Wednesday 3rd April – Clueless (Film4, 4.55pm)

A modern (18 year old) day retelling of Jane Austen’s Emma, Clueless is one of the classic high school movies up there with Grease and The Breakfast Club, with the added bonus that Alicia Silverstone was still just about in her teens when she filmed the role of 15 year old protagonist Cher Horowitz. It’s also further proof that co star Paul Rudd is entirely ageless. More than just a story of report cards and Driver’s Ed, Clueless perfectly encapsulates the nineties, from the revolving wardrobe full of knee high socks and platforms, to a soundtrack featuring Radiohead, Beastie Boys and The Mighty Mighty Bosstones. It’s undoubtedly what all the cool mid thirties kids will be watching today.

Thursday 4th April – Big Business (Film4, 5pm)

Since it’s becoming clear I won’t ever be asked to chose the Best films on TV for Failed Critics again, I’m going to eschew my initial selection of The Life Aquatic with Steve Zissou (BBC1, 11.30pm) and go all out with the best 1988 separated at birth twins based farce which doesn’t star Arnold Schwarzenegger. From the director who played some part in bringing you the Hot Shots! and Naked Gun franchises, starring Bette Midler and Lily Tomlin in roles originally written for Barbara Streisand and Goldie Hawn, and with a critical reception the usually positive Wikipedia describes as “generally lukewarm”, Big Business is the best film on TV today, as recommended by my nine year old self.

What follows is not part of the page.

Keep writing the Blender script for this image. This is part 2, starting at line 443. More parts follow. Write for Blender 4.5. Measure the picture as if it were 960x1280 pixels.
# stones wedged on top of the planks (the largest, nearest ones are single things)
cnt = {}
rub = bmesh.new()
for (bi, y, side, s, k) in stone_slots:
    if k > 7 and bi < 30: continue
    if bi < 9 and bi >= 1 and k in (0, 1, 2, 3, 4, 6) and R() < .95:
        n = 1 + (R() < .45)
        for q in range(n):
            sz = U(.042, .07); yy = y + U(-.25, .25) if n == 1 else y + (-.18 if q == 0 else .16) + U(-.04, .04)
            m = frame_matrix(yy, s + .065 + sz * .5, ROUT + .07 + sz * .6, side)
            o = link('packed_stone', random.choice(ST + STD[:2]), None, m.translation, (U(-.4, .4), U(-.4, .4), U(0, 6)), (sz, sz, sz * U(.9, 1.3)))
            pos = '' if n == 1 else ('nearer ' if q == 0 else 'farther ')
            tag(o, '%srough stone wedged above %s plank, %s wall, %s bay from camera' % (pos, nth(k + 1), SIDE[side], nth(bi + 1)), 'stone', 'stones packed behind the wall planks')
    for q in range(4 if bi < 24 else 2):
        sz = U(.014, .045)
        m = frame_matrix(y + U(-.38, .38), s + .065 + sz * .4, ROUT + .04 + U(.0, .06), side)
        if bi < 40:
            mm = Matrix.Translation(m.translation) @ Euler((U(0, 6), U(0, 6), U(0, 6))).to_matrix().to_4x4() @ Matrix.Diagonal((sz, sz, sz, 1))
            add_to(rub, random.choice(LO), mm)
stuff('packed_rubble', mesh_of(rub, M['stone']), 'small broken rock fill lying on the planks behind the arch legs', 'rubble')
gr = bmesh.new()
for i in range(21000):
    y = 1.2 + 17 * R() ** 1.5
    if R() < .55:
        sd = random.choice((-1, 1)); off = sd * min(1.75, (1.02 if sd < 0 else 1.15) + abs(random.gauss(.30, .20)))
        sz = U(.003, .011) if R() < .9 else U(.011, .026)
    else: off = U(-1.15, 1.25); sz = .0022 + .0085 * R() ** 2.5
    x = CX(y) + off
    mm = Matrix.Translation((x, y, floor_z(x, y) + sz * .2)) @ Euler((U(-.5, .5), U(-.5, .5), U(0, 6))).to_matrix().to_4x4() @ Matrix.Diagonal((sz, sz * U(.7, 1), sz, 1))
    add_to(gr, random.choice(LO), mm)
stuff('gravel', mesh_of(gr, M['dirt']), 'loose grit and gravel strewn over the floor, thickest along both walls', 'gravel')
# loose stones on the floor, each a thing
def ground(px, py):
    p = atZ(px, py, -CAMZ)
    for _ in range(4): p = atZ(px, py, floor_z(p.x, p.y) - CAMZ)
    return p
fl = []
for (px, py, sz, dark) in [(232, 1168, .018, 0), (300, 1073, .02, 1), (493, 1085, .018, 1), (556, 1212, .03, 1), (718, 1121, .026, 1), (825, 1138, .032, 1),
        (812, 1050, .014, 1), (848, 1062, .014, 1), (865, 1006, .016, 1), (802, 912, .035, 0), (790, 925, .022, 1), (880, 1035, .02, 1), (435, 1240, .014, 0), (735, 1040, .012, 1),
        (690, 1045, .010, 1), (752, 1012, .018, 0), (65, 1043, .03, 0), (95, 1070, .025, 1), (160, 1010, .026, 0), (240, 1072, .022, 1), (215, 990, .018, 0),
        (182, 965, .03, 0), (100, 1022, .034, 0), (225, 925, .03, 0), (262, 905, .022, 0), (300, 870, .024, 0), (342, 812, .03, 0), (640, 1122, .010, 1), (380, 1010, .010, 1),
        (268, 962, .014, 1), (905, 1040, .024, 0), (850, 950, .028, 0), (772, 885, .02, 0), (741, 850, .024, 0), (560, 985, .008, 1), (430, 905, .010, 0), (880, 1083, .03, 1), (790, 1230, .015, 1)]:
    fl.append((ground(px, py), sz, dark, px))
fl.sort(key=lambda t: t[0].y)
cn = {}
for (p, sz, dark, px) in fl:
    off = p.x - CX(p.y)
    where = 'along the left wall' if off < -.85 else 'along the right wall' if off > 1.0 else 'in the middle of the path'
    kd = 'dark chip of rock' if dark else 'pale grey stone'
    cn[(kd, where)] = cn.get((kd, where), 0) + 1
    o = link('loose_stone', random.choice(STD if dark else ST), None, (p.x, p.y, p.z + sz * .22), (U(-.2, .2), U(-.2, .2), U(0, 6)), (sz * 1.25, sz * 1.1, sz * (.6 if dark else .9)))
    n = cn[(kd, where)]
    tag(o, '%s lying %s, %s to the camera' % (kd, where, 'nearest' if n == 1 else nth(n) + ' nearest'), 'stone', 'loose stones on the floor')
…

Friday 5th April – Heat (Film4, 9pm)

Al Pacino & Robert De Niro. Need I say more? The theatrical release poster thought the inclusion of Val Kilmer might swing it for you, but I think his face is unnecessary pony-tailed fluff in what was always going to be known as the De Niro/Pacino film. Travis Bickle versus Frank Serpico. Jimmy Conway versus Michael Corleone. Jack from Meet the Parents versus oh god, Al Pacino was in Gigli?! Written, directed and ten years in the making by Michael Mann, Heat is so much more than just an action movie. Wonderful dialogue, an almost three hour running time, and that bank robbery. Heat is one of the films I most enjoy pretending I am in, while doing banal things like walking down the street, and entering banks without robbing them. Al Pacino & Robert De Niro.

Saturday 6th April – Uncle Buck (ITV2, 6pm)

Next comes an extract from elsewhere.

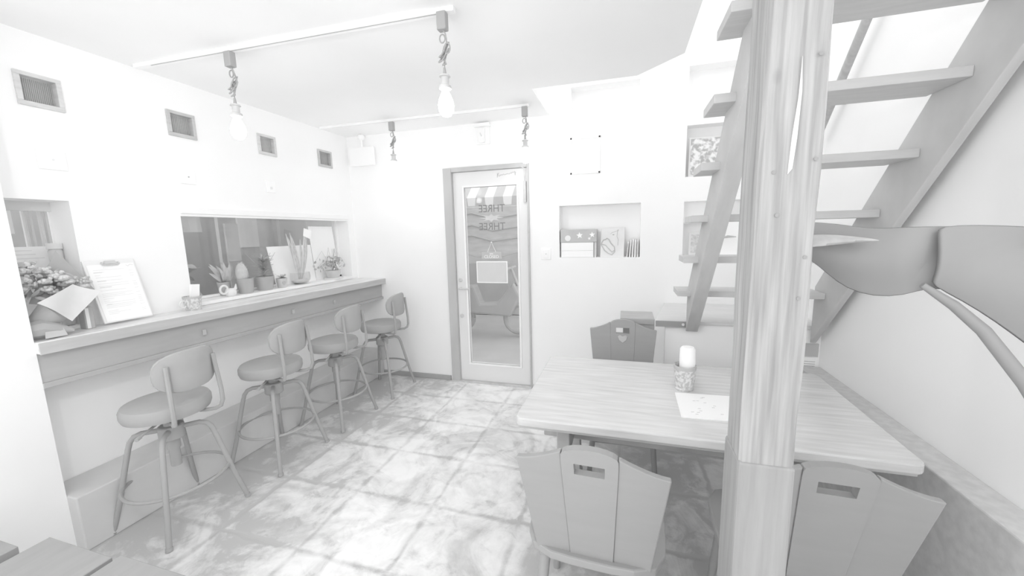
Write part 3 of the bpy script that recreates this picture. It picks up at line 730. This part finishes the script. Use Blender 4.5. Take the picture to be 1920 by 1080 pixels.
while v > .12:
    u = .14
    if int(v*100) % 5 == 0: w_ = .18
    w_ = random.choice((.10, .2, .45, .6, .5))
    ln.prism([onclip(u, v, .002), onclip(u+w_, v, .002), onclip(u+w_, v+.007, .002), onclip(u, v+.007, .002)], nrm*.0004)
    if random.random() < .6: ln.prism([onclip(.82, v, .002), onclip(.9, v, .002), onclip(.9, v+.007, .002), onclip(.82, v+.007, .002)], nrm*.0004)
    v -= random.choice((.025, .035, .05))
ln.build('printed_lines', INKL, t)
hd = MB()
for u, v, w_ in ((.13, .80, .16), (.14, .66, .17), (.15, .56, .22), (.16, .28, .1)): hd.prism([onclip(u, v, .0026), onclip(u+w_, v, .0026), onclip(u+w_, v+.012, .0026), onclip(u, v+.012, .0026)], nrm*.0004)
hd.tube([onclip(.80, .90, .003), onclip(.84, .88, .003), onclip(.88, .905, .003), onclip(.95, .895, .003)], .0012, 5)
hd.build('printed_headings', mat('heading_ink', 238, .8), t)
# bouquet
t = thing('wrapped_bouquet', (-2.65, 1.12, CZ), 'dried flower bouquet wrapped in kraft paper lying at the left counter end', 'bouquet')
C0 = Vector((-2.62, 1.10, 0))
# front kraft flap
def quad_sheet(a, b, c_, d_, n=8, amp=.008, th=.0015, ph=0.0):
    a, b, c_, d_ = map(Vector, (a, b, c_, d_)); g = []
    for i in range(n+1):
        row = []
        for j in range(n+1):
            u, v = i/n, j/n
            p = a*(1-u)*(1-v)+b*u*(1-v)+c_*u*v+d_*(1-u)*v
            row.append(p+Vector((amp*math.sin(5*u+3*v+ph), 0, amp*.7*math.cos(4*v+ph)*math.sin(PI*u))))
        g.append(row)
    return MB().sheet(g, th)
quad_sheet((-2.575, 1.035, 1.232), (-2.560, 1.135, 1.125), (-2.575, 1.262, 1.255), (-2.61, 1.18, 1.30), amp=.008).build('kraft_paper_front', KRAFT, t, smooth=True)
quad_sheet((-2.71, 1.185, 1.465), (-2.70, 1.06, 1.22), (-2.62, 1.14, 1.20), (-2.67, 1.292, 1.25), amp=.006, ph=1).build('kraft_paper_back', KRAFTD, t, smooth=True)
g = []
for a_ in range(11):
    row = []
    for q in range(7):
        f = q/6; th = PI*(-.62+1.05*a_/10); R_ = .028+.062*f
        row.append((-2.675+R_*.9*math.cos(th)+.012*math.sin(a_*1.9+q), 1.02+.10*f+R_*.9*math.sin(th)*.6+.02*(a_/10), CZ+.012+.035+.125*f+R_*.55*math.sin(th)+.006*math.sin(a_*2.3)))
    g.append(row)
MB().sheet(g, .002).build('dark_wrap', KRAFTD, t, smooth=True)
b = MB(); b.tube([(-2.63, 1.0, 1.10), (-2.62, 1.05, 1.105), (-2.61, 1.10, 1.09), (-2.60, 1.15, 1.075)], [.038, .045, .032, .008], 9)
b.tube([(-2.66, 1.04, 1.12), (-2.64, 1.10, 1.17), (-2.64, 1.18, 1.21)], [.03, .06, .03], 9).build('wrap_end', KRAFTD, t, smooth=True)
b = MB(); b.prism([(-2.575, 1.04, 1.062), (-2.575, 1.115, 1.062), (-2.585, 1.108, 1.10), (-2.585, 1.05, 1.12)], (-.003, 0, 0)); b.build('kraft_strip', mat('mid_kraft', 214, .8, 206), t)
fl = MB(); random.seed(14)
for k in range(46):
    y = random.uniform(1.01, 1.24); z = 1.245+random.uniform(0, .15)+(1.24-y)*.15; x = -2.655+random.uniform(-.04, .035)
    if z > 1.47-(y-1.0)*.62: z = 1.44-(y-1.0)*.68
    r = random.uniform(.012, .026)
    fl.ball((x, y, z), r, r, r*.7, 8, 5)
    for q in range(5):
        a = random.uniform(0, 2*PI); fl.ball((x+r*math.cos(a)*.9, y+r*math.sin(a)*.9, z+random.uniform(-.3, .6)*r), r*.45, seg=6, rings=4)
fl.build('flower_heads', FLOW, t, smooth=True)
lv = MB()
for k in range(70):
    y = random.uniform(1.0, 1.25); z = 1.21+random.uniform(0, .18)+(1.24-y)*.12; x = -2.68+random.uniform(-.04, .03)
    if z > 1.46-(y-1.0)*.62: z = 1.40-(y-1.0)*.66
    leafblade(lv, (x, y, z), (x+random.uniform(-.03, .04), y+random.uniform(-.04, .04), z+random.uniform(-.02, .05)), .008, .005, 3)
lv.build('leaves', mat('dried_leaves', 200, .8, 188, 30), t, smooth=True)
t = thing('counter_holder', (-2.69, 1.25, CZ), 'small grey upright block behind the bouquet beside the clipboard', 'holder')
box(-2.715, 1.225, CZ, -2.665, 1.262, 1.17).build('block', KRAFTD, t, bevel=.003)
box(-2.664, 1.229, CZ+.002, -2.661, 1.243, 1.165).build('pale_edge', BACKL, t)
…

After basically creating the Eighties, John Hughes rounded off arguably his most iconic decade with National Lampoon’s Christmas Vacation, and Uncle Buck. And who wouldn’t want John Candy as their over sized pancake making, bowling king, unemployed gambler uncle? When three kids are left in the care of their absentee relative, slapstick ensues. Everyone has an oddball family member, sadly mine were never as handy with a golf ball, or the school principal insults. Starring Macaulay Culkin, even cuter and funnier than he was in Home Alone the following year, this is proper Saturday night TV before it was infiltrated by the general public.

Sunday 7th April – Dead Poets Society (BBC2, 11pm)

Even as a Robin Williams obsessive, I can accept that some of his back catalogue is pretty rubbish. Luckily, on this one, I have the backing of the Academy, who awarded the third school based film in my list the Oscar for Best Original Screenplay in 1989. Set in 1950’s Vermont, Williams is Keating, the unorthodox teacher who inspires his students to rip pages from their textbooks and exercise the freedom of thought not generally encouraged at Prep school. It’s basically a lot like Sister Act 2, but with slightly less rapping. Never have poetry, Latin and standing on desks held more cinematic appeal. Oh Captain! My Captain!